By Nicole Findlay

Many of us have been guilty of postponing an unsavoury chore only to castigate ourselves later as we rush to complete it.

Shannon Bennett is recasting her own bad habit into a prospective career. Under the guidance of Tim Pychyl, the honours student is researching our tendency to procrastinate.

“When I took Professor Pychyl’s 2nd year Personality Psychology course, and we learned about procrastination, it sparked my interest as a potential area of research,” said Bennett.

Pychyl, an associate professor in the Department of Psychology, developed an interest in procrastination during his 1995 doctoral research. Initially interested in how our well-being is linked to the attainment of the goals we set for ourselves, Pychyl eventually turned his focus to the things we say we’ll do, and never get around to actually doing.

“Why do we become our own worst enemy with this self-defeating delay?” said Pychyl. “The answer to the question, ‘why do we procrastinate?’ is a very complex interaction of person and situation variables.”

Over the next decade, his pursuit of the answers to this illusive behaviour led him to form the Procrastination Research Group (link to www.procrastination.ca).
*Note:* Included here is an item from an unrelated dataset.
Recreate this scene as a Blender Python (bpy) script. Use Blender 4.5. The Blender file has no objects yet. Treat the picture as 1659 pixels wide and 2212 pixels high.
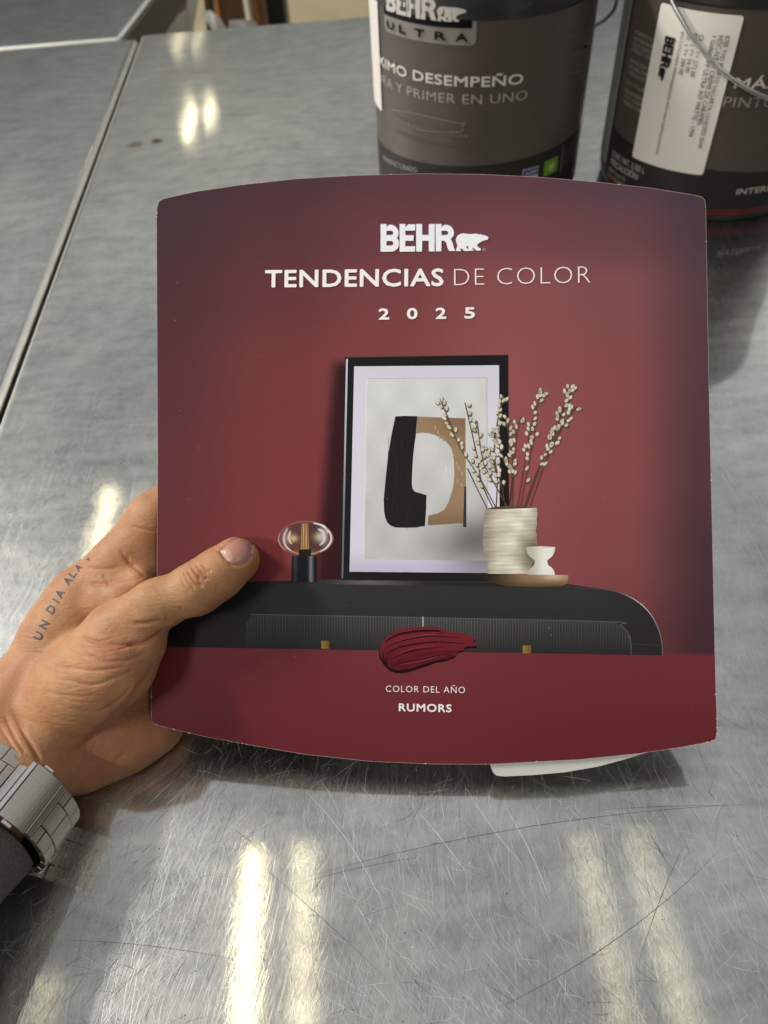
import bpy, bmesh, math, random
import numpy as np
from mathutils import Vector, Matrix
from mathutils.geometry import delaunay_2d_cdt
from mathutils.bvhtree import BVHTree

random.seed(7)
rng = np.random.default_rng(7)
S = bpy.context.scene
COL = S.collection

# ------------------------------------------------------------------ camera
F, CX, CY, CAM_H = 1661.0, 829.5, 1106.0, 0.32      # focal length and centre in units of the photo seen 1659 x 2212
nadir = np.array([113.0, -1464.0, 1661.0])
up_ = -nadir / np.linalg.norm(nadir)
fw_ = np.array([0, 0, 1.0]); fw_ = fw_ - up_ * (fw_ @ up_); fw_ /= np.linalg.norm(fw_)
rt_ = np.cross(fw_, up_)
if rt_[0] < 0: rt_ = -rt_
M = np.array([rt_, fw_, up_])                      # camera (right, up, forward) -> world
CAM = np.array([0, 0, CAM_H])
cam_data = bpy.data.cameras.new('camera')
cam = bpy.data.objects.new('camera', cam_data); COL.objects.link(cam)
r_, u_, f_ = M @ [1, 0, 0], M @ [0, 1, 0], M @ [0, 0, 1]
cam.matrix_world = Matrix(((r_[0], u_[0], -f_[0], 0), (r_[1], u_[1], -f_[1], 0), (r_[2], u_[2], -f_[2], CAM_H), (0, 0, 0, 1)))
cam_data.sensor_fit = 'VERTICAL'; cam_data.sensor_height = 36; cam_data.sensor_width = 27
cam_data.lens = F / 2212 * 36
cam_data.clip_start = 0.01; cam_data.clip_end = 60
cam_data.dof.use_dof = True; cam_data.dof.focus_distance = 0.30; cam_data.dof.aperture_fstop = 13.0
S.camera = cam
S.view_settings.view_transform = 'Standard'; S.view_settings.look = 'None'
S.view_settings.exposure = 0.70; S.view_settings.gamma = 1.0; S.view_settings.use_curve_mapping = False

# ------------------------------------------------------------------ light: dim store interior + rows of fluorescent tubes + added lamps out of view
W = bpy.data.worlds.new('World'); S.world = W; W.use_nodes = True
wn = W.node_tree.nodes; wl = W.node_tree.links
bg = wn['Background']
tc = wn.new('ShaderNodeTexCoord'); mp = wn.new('ShaderNodeMapping'); nz = wn.new('ShaderNodeTexNoise'); rp = wn.new('ShaderNodeValToRGB')
mp.inputs['Scale'].default_value = (1.5, 1.5, 2.5)
nz.inputs['Scale'].default_value = 2.2; nz.inputs['Detail'].default_value = 3
rp.color_ramp.elements[0].position = 0.30; rp.color_ramp.elements[0].color = (0.26, 0.27, 0.29, 1)
rp.color_ramp.elements[1].position = 0.70; rp.color_ramp.elements[1].color = (0.70, 0.71, 0.71, 1)
wl.new(tc.outputs['Generated'], mp.inputs['Vector']); wl.new(mp.outputs['Vector'], nz.inputs['Vector'])
wl.new(nz.outputs['Fac'], rp.inputs['Fac'])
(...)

The Group comprises graduate and undergraduate students, such as Bennett, who conduct their thesis research on procrastination.

Bennett is researching the relationship between procrastination, shame and guilt.

“Essentially, I wanted to know whether shame and guilt played a role in procrastination, and gain some idea of what that role might be,” said Bennett.

When she began her research, Bennett expected to find that we all experience both guilt and shame when we procrastinate.

She was surprised to discover that guilt affected men and women differently. She found that procrastination was related to negative emotions and lower self-esteem for women but not men, but that both genders experienced a lot of guilt when they procrastinated. So, while we tend to feel guilty about our habits, we are not particularly motivated by shame to change them.

Pychyl and Bennett’s research has stuck a chord among slackers nation-wide.

Pychyl is recently featured in the March/April edition of Psychology Today and has been recently interviewed for an article in the Globe and Mail and New York City’s Village Voice. Bennett will present her work at the Canadian Psychological Association conference this June. A reformed procrastinator, she has been awarded a SSHRC Canada Graduate Scholarship and will pursue her MA in the fall.